> **Aim**:
Give back, exactly as written, the lines from the beginning of the listing through the one that contains "def X_(px, Y, py=300): return".

> **Data shown**:

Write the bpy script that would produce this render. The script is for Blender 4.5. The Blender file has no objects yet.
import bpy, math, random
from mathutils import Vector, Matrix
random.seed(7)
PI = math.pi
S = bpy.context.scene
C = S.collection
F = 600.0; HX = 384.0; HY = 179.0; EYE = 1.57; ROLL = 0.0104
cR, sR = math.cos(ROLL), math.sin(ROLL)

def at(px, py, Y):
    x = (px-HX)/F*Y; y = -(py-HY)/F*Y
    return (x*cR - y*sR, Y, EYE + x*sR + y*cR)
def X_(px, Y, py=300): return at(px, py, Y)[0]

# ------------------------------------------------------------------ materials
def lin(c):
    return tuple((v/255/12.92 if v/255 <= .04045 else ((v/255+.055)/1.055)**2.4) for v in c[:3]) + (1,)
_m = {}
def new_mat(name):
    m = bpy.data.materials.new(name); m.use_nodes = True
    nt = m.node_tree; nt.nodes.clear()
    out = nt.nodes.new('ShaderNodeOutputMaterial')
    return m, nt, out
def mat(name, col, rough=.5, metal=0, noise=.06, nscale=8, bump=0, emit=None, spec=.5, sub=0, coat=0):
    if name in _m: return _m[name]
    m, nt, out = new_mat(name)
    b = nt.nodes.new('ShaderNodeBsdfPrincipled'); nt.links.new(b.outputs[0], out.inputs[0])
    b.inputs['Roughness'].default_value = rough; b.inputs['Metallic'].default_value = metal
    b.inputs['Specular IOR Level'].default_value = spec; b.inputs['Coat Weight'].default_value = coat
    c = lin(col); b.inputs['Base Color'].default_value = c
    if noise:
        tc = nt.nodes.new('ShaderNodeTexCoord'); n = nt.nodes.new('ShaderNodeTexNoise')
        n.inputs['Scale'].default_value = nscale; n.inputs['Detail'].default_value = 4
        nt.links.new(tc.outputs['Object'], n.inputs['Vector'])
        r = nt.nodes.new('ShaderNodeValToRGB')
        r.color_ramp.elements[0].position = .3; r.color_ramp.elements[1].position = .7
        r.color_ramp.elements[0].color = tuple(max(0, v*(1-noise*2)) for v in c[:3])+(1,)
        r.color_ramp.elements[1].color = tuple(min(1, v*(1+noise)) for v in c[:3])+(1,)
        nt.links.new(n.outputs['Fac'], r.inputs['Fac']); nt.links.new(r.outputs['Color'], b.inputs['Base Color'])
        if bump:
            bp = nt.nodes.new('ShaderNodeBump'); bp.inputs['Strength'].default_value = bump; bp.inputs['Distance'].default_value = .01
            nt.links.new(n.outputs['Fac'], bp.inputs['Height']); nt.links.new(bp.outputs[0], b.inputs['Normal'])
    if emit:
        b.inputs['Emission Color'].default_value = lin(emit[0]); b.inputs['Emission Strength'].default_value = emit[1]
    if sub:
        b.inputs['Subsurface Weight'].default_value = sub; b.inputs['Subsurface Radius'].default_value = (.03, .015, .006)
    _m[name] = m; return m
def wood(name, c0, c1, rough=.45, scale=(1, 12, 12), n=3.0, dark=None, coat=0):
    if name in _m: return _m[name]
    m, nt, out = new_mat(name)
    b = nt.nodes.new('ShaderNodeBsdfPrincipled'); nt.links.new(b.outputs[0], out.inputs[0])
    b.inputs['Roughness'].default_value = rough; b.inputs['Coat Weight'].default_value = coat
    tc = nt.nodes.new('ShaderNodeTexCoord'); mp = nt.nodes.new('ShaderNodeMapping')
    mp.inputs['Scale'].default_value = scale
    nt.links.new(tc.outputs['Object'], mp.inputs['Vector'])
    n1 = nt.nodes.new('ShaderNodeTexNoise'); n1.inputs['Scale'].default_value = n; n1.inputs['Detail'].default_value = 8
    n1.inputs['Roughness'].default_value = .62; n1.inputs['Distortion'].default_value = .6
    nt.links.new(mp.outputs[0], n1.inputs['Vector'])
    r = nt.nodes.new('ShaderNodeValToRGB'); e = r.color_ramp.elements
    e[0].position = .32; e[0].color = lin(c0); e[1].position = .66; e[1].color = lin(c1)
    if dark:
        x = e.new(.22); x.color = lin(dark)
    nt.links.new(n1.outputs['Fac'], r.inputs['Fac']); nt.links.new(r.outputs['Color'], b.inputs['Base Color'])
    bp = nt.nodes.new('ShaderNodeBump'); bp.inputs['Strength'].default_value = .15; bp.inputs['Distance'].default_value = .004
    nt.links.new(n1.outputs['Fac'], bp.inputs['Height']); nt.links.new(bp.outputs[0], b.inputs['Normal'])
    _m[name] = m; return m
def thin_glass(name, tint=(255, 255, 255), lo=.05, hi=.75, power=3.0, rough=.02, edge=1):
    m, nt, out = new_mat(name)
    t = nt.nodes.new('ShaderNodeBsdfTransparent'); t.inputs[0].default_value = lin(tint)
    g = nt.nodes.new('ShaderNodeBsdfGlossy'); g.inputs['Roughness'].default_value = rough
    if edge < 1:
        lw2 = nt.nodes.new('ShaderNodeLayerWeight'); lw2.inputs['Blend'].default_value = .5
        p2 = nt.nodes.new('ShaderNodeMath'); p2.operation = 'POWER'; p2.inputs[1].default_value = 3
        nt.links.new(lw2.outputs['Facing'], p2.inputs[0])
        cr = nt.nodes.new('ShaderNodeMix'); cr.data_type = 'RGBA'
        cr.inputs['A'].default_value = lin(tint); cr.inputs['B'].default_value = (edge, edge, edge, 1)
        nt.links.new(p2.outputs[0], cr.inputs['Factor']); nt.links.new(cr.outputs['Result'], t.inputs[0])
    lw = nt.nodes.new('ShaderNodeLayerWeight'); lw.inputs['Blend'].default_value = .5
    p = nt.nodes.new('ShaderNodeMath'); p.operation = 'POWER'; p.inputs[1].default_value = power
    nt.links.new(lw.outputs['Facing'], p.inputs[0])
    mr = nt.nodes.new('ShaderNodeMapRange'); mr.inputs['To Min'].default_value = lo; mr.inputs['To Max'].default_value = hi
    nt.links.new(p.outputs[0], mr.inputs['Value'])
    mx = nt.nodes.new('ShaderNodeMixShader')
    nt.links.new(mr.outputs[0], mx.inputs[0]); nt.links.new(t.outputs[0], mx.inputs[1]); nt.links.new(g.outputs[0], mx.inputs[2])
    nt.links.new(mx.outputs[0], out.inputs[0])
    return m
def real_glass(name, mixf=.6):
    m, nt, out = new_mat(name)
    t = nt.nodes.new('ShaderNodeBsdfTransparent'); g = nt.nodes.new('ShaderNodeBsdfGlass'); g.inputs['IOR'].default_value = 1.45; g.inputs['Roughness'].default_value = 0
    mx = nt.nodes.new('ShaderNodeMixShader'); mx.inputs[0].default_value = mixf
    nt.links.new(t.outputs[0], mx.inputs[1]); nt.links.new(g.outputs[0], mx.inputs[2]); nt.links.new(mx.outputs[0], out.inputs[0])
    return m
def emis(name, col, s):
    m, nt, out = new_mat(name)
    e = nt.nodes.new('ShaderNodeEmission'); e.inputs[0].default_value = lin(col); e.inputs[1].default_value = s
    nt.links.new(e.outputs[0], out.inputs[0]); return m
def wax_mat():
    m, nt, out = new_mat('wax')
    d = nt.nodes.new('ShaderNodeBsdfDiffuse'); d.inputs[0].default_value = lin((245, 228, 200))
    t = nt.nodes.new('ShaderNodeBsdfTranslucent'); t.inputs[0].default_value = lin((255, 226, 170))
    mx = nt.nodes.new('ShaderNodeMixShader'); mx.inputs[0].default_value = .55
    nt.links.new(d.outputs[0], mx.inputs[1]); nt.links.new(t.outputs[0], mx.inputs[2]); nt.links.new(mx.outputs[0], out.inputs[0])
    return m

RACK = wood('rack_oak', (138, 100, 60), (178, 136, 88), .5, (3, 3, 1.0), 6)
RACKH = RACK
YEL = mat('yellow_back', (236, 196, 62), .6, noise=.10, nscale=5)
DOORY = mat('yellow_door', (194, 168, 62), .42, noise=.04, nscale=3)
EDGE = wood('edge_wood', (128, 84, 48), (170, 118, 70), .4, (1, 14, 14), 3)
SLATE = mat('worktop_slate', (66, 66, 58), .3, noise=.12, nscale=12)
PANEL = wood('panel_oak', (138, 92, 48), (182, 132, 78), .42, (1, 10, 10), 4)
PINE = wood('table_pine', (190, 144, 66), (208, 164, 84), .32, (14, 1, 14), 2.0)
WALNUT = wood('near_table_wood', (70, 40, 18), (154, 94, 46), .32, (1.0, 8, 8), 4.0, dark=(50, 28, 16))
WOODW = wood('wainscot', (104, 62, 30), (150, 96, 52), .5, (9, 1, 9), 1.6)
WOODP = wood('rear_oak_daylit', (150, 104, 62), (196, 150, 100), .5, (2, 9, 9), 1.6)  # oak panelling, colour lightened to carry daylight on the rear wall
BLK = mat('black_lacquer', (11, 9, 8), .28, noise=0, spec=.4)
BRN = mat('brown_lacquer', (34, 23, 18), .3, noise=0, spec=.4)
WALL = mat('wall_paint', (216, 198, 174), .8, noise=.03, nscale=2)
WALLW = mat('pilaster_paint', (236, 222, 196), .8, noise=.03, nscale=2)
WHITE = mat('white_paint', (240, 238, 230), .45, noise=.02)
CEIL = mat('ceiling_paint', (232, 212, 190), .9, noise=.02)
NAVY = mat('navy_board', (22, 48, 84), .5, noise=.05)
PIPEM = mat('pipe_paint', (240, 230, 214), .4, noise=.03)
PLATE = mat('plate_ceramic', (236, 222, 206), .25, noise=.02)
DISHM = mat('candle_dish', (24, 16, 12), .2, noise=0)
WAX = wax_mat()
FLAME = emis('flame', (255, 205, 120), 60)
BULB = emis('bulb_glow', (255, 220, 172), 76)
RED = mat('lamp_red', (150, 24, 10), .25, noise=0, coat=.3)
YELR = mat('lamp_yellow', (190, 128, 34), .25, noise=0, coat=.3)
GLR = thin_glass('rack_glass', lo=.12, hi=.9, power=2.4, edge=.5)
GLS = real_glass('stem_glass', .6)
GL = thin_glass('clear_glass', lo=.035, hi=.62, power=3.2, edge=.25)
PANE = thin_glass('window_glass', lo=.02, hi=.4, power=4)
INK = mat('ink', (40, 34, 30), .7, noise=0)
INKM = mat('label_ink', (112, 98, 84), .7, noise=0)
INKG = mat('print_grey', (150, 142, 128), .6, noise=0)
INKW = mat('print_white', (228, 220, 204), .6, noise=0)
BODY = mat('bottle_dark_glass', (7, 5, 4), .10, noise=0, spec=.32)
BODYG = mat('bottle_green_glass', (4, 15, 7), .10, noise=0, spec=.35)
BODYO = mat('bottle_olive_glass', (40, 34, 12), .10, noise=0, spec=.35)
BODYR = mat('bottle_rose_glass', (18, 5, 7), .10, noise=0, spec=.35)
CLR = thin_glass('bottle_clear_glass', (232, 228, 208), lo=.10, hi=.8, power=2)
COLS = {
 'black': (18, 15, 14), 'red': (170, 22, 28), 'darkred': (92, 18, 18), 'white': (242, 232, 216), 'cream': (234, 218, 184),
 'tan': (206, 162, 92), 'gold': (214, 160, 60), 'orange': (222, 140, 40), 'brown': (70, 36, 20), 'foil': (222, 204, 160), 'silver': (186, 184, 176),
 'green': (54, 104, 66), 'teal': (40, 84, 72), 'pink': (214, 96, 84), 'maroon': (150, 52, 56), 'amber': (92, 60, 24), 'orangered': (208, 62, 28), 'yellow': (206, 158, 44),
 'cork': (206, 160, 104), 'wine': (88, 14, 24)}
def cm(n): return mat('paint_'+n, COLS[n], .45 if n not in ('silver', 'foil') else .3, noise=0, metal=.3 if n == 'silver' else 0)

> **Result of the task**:
Write the bpy script that would produce this render. The script is for Blender 4.5. The Blender file has no objects yet.
import bpy, math, random
from mathutils import Vector, Matrix
random.seed(7)
PI = math.pi
S = bpy.context.scene
C = S.collection
F = 600.0; HX = 384.0; HY = 179.0; EYE = 1.57; ROLL = 0.0104
cR, sR = math.cos(ROLL), math.sin(ROLL)

def at(px, py, Y):
    x = (px-HX)/F*Y; y = -(py-HY)/F*Y
    return (x*cR - y*sR, Y, EYE + x*sR + y*cR)
def X_(px, Y, py=300): return at(px, py, Y)[0]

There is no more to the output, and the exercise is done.